→ **Work to be completed**: Repeat the listing below in full, exactly as it stands.

→ **Supplied material**:
+ + + +
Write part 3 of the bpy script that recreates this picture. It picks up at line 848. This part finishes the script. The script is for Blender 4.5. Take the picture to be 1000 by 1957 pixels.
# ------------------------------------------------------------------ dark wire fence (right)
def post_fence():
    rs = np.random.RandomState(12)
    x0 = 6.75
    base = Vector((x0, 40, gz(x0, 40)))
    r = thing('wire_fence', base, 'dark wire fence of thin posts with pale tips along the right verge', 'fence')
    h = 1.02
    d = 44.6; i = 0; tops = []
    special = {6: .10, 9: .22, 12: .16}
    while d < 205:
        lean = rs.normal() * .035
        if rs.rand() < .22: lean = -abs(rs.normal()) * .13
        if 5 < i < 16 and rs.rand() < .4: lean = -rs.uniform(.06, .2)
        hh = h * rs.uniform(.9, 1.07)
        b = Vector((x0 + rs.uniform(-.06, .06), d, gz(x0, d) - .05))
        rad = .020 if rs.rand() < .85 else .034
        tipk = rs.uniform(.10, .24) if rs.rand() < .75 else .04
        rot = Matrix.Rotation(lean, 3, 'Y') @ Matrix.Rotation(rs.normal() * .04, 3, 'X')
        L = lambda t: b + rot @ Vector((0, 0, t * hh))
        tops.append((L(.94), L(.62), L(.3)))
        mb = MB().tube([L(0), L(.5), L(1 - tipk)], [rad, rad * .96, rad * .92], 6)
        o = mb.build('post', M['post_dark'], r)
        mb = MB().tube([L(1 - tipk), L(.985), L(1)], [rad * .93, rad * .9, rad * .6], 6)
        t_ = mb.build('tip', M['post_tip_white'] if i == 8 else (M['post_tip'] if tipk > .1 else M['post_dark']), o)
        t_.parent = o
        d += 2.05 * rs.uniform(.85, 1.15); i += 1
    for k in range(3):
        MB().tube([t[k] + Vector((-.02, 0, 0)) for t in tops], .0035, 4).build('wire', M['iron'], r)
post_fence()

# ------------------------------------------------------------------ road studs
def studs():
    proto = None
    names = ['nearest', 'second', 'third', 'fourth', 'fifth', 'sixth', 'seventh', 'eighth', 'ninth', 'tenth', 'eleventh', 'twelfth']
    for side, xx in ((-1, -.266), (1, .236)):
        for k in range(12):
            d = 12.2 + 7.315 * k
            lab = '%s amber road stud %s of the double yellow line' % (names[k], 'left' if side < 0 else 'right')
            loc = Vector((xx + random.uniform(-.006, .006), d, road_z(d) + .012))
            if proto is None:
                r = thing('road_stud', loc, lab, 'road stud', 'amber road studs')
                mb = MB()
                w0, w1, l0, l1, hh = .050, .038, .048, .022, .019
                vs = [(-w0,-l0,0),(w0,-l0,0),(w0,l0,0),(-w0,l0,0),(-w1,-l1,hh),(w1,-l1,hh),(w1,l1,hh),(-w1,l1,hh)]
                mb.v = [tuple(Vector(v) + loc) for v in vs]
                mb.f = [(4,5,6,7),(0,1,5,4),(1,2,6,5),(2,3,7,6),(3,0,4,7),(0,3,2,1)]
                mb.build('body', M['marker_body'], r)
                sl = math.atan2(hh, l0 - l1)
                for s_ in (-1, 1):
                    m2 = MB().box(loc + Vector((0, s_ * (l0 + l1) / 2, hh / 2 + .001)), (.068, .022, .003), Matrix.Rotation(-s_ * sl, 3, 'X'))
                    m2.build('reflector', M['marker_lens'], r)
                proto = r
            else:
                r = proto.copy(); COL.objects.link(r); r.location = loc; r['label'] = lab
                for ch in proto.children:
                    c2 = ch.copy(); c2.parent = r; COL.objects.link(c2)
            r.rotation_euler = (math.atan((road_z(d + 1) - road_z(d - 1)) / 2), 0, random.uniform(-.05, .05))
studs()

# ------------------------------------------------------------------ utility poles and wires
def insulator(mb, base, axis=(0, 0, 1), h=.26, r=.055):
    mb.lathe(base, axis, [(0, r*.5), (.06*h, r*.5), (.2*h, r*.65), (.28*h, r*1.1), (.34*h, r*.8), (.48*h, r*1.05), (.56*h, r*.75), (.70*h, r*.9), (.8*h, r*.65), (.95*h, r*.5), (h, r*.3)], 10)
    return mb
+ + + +
→ **Completed exercise**:
Write part 3 of the bpy script that recreates this picture. It picks up at line 848. This part finishes the script. The script is for Blender 4.5. Take the picture to be 1000 by 1957 pixels.
# ------------------------------------------------------------------ dark wire fence (right)
def post_fence():
    rs = np.random.RandomState(12)
    x0 = 6.75
    base = Vector((x0, 40, gz(x0, 40)))
    r = thing('wire_fence', base, 'dark wire fence of thin posts with pale tips along the right verge', 'fence')
    h = 1.02
    d = 44.6; i = 0; tops = []
    special = {6: .10, 9: .22, 12: .16}
    while d < 205:
        lean = rs.normal() * .035
        if rs.rand() < .22: lean = -abs(rs.normal()) * .13
        if 5 < i < 16 and rs.rand() < .4: lean = -rs.uniform(.06, .2)
        hh = h * rs.uniform(.9, 1.07)
        b = Vector((x0 + rs.uniform(-.06, .06), d, gz(x0, d) - .05))
        rad = .020 if rs.rand() < .85 else .034
        tipk = rs.uniform(.10, .24) if rs.rand() < .75 else .04
        rot = Matrix.Rotation(lean, 3, 'Y') @ Matrix.Rotation(rs.normal() * .04, 3, 'X')
        L = lambda t: b + rot @ Vector((0, 0, t * hh))
        tops.append((L(.94), L(.62), L(.3)))
        mb = MB().tube([L(0), L(.5), L(1 - tipk)], [rad, rad * .96, rad * .92], 6)
        o = mb.build('post', M['post_dark'], r)
        mb = MB().tube([L(1 - tipk), L(.985), L(1)], [rad * .93, rad * .9, rad * .6], 6)
        t_ = mb.build('tip', M['post_tip_white'] if i == 8 else (M['post_tip'] if tipk > .1 else M['post_dark']), o)
        t_.parent = o
        d += 2.05 * rs.uniform(.85, 1.15); i += 1
    for k in range(3):
        MB().tube([t[k] + Vector((-.02, 0, 0)) for t in tops], .0035, 4).build('wire', M['iron'], r)
post_fence()

# ------------------------------------------------------------------ road studs
def studs():
    proto = None
    names = ['nearest', 'second', 'third', 'fourth', 'fifth', 'sixth', 'seventh', 'eighth', 'ninth', 'tenth', 'eleventh', 'twelfth']
    for side, xx in ((-1, -.266), (1, .236)):
        for k in range(12):
            d = 12.2 + 7.315 * k
            lab = '%s amber road stud %s of the double yellow line' % (names[k], 'left' if side < 0 else 'right')
            loc = Vector((xx + random.uniform(-.006, .006), d, road_z(d) + .012))
            if proto is None:
                r = thing('road_stud', loc, lab, 'road stud', 'amber road studs')
                mb = MB()
                w0, w1, l0, l1, hh = .050, .038, .048, .022, .019
                vs = [(-w0,-l0,0),(w0,-l0,0),(w0,l0,0),(-w0,l0,0),(-w1,-l1,hh),(w1,-l1,hh),(w1,l1,hh),(-w1,l1,hh)]
                mb.v = [tuple(Vector(v) + loc) for v in vs]
                mb.f = [(4,5,6,7),(0,1,5,4),(1,2,6,5),(2,3,7,6),(3,0,4,7),(0,3,2,1)]
                mb.build('body', M['marker_body'], r)
                sl = math.atan2(hh, l0 - l1)
                for s_ in (-1, 1):
                    m2 = MB().box(loc + Vector((0, s_ * (l0 + l1) / 2, hh / 2 + .001)), (.068, .022, .003), Matrix.Rotation(-s_ * sl, 3, 'X'))
                    m2.build('reflector', M['marker_lens'], r)
                proto = r
            else:
                r = proto.copy(); COL.objects.link(r); r.location = loc; r['label'] = lab
                for ch in proto.children:
                    c2 = ch.copy(); c2.parent = r; COL.objects.link(c2)
            r.rotation_euler = (math.atan((road_z(d + 1) - road_z(d - 1)) / 2), 0, random.uniform(-.05, .05))
studs()

# ------------------------------------------------------------------ utility poles and wires
def insulator(mb, base, axis=(0, 0, 1), h=.26, r=.055):
    mb.lathe(base, axis, [(0, r*.5), (.06*h, r*.5), (.2*h, r*.65), (.28*h, r*1.1), (.34*h, r*.8), (.48*h, r*1.05), (.56*h, r*.75), (.70*h, r*.9), (.8*h, r*.65), (.95*h, r*.5), (h, r*.3)], 10)
    return mb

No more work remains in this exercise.